* _WHAT YOU ARE ASKED TO DO_
Keep only the lines from the top of the listing through the one with "S.camera = cam", and reproduce them unaltered.

* _INFORMATION SUPPLIED_
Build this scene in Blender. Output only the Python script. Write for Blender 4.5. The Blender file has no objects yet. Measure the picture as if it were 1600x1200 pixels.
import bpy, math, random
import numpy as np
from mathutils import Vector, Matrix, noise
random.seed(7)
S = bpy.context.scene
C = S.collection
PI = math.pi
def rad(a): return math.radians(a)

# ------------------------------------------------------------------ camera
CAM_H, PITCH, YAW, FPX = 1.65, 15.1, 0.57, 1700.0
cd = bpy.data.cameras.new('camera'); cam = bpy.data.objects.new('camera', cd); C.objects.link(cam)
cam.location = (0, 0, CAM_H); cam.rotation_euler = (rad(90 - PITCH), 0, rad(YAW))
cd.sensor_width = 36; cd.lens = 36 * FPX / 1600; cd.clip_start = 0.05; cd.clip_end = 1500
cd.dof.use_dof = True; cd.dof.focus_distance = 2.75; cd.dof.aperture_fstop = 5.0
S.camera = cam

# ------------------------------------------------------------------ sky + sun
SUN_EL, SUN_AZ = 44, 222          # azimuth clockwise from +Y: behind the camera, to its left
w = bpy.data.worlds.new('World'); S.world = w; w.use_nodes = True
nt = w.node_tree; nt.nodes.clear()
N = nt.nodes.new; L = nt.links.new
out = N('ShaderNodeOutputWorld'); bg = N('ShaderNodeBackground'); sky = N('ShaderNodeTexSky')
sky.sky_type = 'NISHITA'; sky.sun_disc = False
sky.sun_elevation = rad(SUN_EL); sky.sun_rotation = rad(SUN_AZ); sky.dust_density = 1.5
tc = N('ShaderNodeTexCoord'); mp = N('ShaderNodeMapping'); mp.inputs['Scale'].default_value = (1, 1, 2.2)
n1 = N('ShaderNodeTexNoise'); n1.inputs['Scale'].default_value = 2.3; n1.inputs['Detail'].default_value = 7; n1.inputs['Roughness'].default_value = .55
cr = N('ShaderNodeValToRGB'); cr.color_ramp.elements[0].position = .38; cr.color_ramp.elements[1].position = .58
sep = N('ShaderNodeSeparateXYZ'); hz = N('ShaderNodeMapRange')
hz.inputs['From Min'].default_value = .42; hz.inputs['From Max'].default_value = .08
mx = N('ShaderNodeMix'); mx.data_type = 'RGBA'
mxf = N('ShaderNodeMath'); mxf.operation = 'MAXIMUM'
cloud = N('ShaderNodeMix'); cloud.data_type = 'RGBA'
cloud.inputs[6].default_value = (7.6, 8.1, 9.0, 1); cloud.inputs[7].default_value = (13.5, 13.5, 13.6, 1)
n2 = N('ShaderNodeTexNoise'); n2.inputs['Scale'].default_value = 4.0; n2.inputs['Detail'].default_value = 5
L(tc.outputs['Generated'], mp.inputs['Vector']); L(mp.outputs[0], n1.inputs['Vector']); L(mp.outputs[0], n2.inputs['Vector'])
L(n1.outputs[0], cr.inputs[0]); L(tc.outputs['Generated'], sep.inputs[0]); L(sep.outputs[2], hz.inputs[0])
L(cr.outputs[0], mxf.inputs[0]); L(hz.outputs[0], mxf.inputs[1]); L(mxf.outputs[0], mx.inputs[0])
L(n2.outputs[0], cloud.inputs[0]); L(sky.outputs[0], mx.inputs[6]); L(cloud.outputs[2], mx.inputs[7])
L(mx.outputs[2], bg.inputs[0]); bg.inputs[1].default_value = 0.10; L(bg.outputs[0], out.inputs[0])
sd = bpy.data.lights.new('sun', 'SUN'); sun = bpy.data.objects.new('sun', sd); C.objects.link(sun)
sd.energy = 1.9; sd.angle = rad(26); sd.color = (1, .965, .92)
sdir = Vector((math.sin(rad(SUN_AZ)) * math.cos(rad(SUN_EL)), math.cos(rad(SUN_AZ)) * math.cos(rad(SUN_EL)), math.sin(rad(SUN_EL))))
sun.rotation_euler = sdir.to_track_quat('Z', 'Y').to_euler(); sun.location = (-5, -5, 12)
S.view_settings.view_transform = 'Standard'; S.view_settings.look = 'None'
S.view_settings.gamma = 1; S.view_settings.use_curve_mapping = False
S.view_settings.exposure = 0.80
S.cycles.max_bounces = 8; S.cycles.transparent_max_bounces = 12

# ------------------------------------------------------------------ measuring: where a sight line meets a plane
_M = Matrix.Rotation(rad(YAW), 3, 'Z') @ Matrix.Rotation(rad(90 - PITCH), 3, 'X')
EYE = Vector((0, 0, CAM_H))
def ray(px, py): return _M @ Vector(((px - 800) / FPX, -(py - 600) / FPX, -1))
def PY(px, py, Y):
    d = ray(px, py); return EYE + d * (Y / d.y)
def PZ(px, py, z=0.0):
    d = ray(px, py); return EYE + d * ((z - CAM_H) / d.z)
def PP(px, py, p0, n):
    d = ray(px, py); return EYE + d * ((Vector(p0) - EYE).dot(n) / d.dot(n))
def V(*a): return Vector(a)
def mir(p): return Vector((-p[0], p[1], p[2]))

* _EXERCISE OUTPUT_
Build this scene in Blender. Output only the Python script. Write for Blender 4.5. The Blender file has no objects yet. Measure the picture as if it were 1600x1200 pixels.
import bpy, math, random
import numpy as np
from mathutils import Vector, Matrix, noise
random.seed(7)
S = bpy.context.scene
C = S.collection
PI = math.pi
def rad(a): return math.radians(a)

# ------------------------------------------------------------------ camera
CAM_H, PITCH, YAW, FPX = 1.65, 15.1, 0.57, 1700.0
cd = bpy.data.cameras.new('camera'); cam = bpy.data.objects.new('camera', cd); C.objects.link(cam)
cam.location = (0, 0, CAM_H); cam.rotation_euler = (rad(90 - PITCH), 0, rad(YAW))
cd.sensor_width = 36; cd.lens = 36 * FPX / 1600; cd.clip_start = 0.05; cd.clip_end = 1500
cd.dof.use_dof = True; cd.dof.focus_distance = 2.75; cd.dof.aperture_fstop = 5.0
S.camera = cam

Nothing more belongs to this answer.